The carbon footprint of the gas generators will be “substantial,” said Logan Mitchell, climate scientist and energy analyst at Utah Clean Energy, an advocacy group. 

“You need a whole bunch of these generators to produce the same amount of power as a traditional combined-cycle gas turbine, and they’re way less efficient,” Mitchell said. “So because they’re less efficient, they’re more expensive and dirtier. But they are available today.”

However, the water footprint is expected to be low, McDougal said. The gas generators will use some freshwater for cooling, but the data centers won’t. That’s because a closed-loop, direct-to-chip cooling system will continuously circulate a small amount of water. These systems save millions of water each year compared to evaporative cooling.

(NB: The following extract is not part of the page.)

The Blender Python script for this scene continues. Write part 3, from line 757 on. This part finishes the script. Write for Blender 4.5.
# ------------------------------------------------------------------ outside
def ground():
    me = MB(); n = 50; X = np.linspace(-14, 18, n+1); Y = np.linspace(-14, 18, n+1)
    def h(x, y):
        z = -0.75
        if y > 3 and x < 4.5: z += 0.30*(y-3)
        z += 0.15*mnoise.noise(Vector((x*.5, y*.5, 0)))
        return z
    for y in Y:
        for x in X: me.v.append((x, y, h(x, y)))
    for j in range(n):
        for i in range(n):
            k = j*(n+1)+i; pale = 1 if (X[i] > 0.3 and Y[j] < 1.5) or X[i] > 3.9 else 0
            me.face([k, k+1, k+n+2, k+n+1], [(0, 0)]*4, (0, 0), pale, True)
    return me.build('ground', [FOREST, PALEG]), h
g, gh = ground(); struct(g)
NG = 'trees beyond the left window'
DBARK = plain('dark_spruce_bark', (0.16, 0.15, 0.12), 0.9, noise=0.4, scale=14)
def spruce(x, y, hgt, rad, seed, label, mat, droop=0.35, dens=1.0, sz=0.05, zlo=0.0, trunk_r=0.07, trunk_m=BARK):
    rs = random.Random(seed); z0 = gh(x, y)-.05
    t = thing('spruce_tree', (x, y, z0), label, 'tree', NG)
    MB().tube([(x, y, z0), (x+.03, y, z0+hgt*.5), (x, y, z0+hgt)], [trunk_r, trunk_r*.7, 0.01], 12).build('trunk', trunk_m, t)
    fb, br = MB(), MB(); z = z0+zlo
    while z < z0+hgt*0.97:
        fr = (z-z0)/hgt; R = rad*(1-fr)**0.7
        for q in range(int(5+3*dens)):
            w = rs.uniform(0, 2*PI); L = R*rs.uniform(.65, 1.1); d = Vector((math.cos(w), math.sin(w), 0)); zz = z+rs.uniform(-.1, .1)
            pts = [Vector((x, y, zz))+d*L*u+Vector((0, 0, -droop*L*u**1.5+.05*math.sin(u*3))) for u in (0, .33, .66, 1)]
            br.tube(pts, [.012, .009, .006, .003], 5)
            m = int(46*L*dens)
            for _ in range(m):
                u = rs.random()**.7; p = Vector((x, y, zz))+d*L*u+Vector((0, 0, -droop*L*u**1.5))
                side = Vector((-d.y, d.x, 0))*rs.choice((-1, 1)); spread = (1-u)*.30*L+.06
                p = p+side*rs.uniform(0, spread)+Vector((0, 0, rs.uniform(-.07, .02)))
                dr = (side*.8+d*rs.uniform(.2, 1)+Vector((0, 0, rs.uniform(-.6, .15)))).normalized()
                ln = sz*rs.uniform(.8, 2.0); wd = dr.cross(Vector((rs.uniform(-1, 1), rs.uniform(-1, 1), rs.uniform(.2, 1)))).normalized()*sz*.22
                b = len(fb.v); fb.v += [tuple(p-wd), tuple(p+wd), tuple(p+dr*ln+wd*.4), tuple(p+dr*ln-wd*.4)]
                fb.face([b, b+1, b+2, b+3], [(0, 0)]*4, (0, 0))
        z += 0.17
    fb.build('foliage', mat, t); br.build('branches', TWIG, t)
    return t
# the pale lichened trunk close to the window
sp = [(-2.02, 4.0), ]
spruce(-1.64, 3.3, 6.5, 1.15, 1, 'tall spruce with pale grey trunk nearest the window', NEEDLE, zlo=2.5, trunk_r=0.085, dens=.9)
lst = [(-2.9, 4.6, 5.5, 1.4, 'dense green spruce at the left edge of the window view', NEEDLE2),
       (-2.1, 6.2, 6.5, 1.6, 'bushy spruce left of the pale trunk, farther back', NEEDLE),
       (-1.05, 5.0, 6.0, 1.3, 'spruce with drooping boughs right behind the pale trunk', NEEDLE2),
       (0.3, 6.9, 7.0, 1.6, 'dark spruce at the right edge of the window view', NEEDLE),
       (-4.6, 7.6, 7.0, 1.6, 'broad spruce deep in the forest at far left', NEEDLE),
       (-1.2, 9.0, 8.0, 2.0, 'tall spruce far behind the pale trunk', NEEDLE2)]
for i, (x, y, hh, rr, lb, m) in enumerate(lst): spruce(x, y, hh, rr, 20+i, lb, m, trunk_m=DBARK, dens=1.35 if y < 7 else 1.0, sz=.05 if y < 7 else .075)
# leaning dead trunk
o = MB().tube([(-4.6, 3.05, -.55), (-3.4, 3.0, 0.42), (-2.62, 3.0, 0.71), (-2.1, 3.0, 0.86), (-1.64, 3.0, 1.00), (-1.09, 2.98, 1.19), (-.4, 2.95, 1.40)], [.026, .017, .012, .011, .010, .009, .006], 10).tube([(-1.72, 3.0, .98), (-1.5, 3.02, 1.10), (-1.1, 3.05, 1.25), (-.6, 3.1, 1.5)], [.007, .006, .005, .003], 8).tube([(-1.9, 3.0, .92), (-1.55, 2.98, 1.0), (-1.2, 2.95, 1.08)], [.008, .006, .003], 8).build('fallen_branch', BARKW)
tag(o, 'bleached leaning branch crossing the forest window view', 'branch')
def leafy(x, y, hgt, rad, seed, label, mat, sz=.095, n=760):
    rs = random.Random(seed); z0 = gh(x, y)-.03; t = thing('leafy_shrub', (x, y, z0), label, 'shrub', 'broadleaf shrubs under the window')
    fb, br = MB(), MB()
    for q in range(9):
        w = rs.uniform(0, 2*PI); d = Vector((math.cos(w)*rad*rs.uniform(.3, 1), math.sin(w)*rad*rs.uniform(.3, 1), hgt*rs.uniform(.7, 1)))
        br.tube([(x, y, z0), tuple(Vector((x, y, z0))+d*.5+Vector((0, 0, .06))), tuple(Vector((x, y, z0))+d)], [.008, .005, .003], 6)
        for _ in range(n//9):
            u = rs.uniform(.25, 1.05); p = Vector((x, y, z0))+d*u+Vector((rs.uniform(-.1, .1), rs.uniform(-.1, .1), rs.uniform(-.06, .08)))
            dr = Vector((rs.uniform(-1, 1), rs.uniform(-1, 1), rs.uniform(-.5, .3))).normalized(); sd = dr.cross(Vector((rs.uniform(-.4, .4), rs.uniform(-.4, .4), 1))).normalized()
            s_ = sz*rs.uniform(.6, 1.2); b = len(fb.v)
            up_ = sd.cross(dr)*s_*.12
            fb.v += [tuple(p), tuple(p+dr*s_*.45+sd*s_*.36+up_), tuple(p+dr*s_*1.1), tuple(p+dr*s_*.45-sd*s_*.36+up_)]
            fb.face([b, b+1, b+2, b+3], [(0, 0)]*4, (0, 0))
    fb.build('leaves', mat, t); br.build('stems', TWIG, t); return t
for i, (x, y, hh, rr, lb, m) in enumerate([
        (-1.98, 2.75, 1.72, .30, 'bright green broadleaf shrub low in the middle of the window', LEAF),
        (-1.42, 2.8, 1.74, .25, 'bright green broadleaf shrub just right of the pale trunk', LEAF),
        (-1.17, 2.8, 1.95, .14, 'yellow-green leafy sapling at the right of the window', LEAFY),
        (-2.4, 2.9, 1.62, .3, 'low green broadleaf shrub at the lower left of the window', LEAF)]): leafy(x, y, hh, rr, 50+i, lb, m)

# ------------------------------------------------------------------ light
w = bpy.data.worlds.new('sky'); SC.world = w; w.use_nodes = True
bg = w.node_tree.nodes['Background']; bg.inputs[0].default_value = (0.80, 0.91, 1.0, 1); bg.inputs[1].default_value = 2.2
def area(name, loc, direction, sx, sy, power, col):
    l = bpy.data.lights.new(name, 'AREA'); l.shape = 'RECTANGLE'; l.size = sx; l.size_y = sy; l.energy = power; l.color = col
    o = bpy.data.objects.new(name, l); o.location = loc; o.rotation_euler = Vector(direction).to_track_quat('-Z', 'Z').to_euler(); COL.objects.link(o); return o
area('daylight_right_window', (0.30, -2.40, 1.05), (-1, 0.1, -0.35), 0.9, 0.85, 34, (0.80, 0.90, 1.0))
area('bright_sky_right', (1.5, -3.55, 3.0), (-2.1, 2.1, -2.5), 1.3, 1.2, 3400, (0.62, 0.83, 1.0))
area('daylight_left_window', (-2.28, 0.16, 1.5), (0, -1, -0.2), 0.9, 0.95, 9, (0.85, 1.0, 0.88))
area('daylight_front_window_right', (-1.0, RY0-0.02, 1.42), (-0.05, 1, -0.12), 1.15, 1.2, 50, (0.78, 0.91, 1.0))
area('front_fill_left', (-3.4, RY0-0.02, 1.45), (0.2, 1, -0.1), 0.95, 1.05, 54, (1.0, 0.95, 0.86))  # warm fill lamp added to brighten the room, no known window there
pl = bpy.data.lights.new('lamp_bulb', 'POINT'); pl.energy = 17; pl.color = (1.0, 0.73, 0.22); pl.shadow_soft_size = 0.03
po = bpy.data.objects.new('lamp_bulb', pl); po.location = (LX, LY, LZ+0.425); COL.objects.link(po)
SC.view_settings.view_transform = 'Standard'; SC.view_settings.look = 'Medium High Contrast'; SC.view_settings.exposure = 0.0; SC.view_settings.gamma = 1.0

Some of the tech giants are moving in this direction. Microsoft in December 2024 said all of its new AI data centers will use closed-loop, direct-to-chip cooling. The switch would save 125 million liters of water, or about 33 million gallons, per year per data center. Meta said its latest project in El Paso, Texas, will use similar technology. 

“We can reduce the water consumption dramatically,” McDougal said, noting that the farm has access to about 10,000 acre-feet, or 3.2 billion gallons, of water annually. McDougal plans to shift to planting less alfalfa — a very thirsty crop. “Now that the main focus is data centers, we can farm less intensively than we had before.”